Tiga Bos Swasta juga Ikut jadi Tersangka Kelangkaan Minyak Goreng

3 Tersangka yang terlibat kasus mafia minyak goreng

HUKRIM - Kepala Jaksa Agung (Kejagung) RI Burhanuddin memastikan ada tindak pidana korupsi di dalam kasus Direktur Jenderal (Dirjen) Kementrian Perdagangan (Kemendag).

Dalam pernyataannya, 3 komisaris perusahaan pengekspor juga turut masuk ke dalam kasus ini.

Sehingga total 4 orang menjadi tersangka dengan Perkara Dugaan Tindak Pidana Korupsi dalam Pemberian Fasilitas Ekspor Crude Palm Oil (CPO) dan Turunannya pada bulan Januari 2021 sampai dengan bulan Maret 2022, Selasa 19 April 2022.

“Khususnya tentang kelangkaan minyak goreng di mana ini sangat ironis karena Indonesia adalah produsen CPO terbesar di dunia.
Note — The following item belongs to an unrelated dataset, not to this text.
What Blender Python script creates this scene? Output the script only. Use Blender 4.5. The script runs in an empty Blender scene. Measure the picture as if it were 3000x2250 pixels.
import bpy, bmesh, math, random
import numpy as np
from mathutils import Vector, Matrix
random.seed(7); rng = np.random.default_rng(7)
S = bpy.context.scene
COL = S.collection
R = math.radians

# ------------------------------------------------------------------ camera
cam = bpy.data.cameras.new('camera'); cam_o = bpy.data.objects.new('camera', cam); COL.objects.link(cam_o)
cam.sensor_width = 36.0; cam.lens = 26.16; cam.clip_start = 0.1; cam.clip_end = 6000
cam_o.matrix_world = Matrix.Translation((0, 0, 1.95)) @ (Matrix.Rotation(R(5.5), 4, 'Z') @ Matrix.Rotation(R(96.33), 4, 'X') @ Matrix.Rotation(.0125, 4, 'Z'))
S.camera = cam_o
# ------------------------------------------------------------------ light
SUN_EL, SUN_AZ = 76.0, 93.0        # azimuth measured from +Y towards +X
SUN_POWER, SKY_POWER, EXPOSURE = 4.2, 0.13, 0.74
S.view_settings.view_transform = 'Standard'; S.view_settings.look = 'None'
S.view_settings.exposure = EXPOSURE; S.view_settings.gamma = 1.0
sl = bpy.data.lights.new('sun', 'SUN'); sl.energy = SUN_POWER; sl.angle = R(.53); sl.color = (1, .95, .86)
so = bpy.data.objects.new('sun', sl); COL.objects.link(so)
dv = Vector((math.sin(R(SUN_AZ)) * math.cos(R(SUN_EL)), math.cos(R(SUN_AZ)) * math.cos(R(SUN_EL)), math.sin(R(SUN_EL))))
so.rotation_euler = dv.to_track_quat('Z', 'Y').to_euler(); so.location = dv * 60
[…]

Untuk itu kami telah melakukan penyidikan dan telah ditemukan indikasi kuat bahwa ada perbuatan tindak pidana korupsi,” ujar Kejagung, Burhanuddin 19 April 2022 hari ini, dikutip Pikiran-Rakyat dari Jaksa Agung RI.

Adapun ke-4 tersangka yang ditetapkan yakni dengan inisial IWW selaku Direktur Jenderal Perdagangan Luar Negeri Kementerian Perdagangan RI. MPT selaku komisaris PT. Wilmar Nabati Indonesia,

SM selaku Senior Manager Corporate Affair Permata Hijau Group (PHG), dan PTS selaku General Manager di Bagian General Affair PT. Musim Mas

Menurutnya kasus korupsi ini adalah terkait pemberian persetujuan ekspor minyak goreng. Tindak korupsi ini dipercayainya juga telah menjadi penyebab masyarakat luas, terutama masyarakat kecil menjadi susah karena langkanya minyak goreng tersebut.

Untuk menanggulangi hal ini, Jaksa Agung RI juga harus menyisihkan sejumlah dana guna memberikan bantuan langsung tunai minyak goreng yang jumlahnya tidak kecil.

Berdasarkan Pertanyaannya, Negara akan terus hadir dalam pemulihan minyak goreng yang menjadi salah satu komoditas utama di masyarakat.

2021 terjadi kelangkaan dan kenaikan harga minyak goreng di pasaran.

Lewat situasi itu maka pemerintah melalui Kementerian Perdagangan RI telah mengambil kebijakan untuk menetapkan DMO (Domestic Market Obligation) serta DPO (Domestic Price obligation).

Kebijakan ini ditetapkan bagi perusahaan yang ingin melaksanakan ekspor CPO dan produk turunannya, serta menetapkan Harga Eceran Tertinggi (HET) minyak goreng sawit.

Namun dalam pelaksanaannya perusahaan eksportir tidak memenuhi DPO namun tetap mendapatkan persetujuan ekspor dari pemerintah.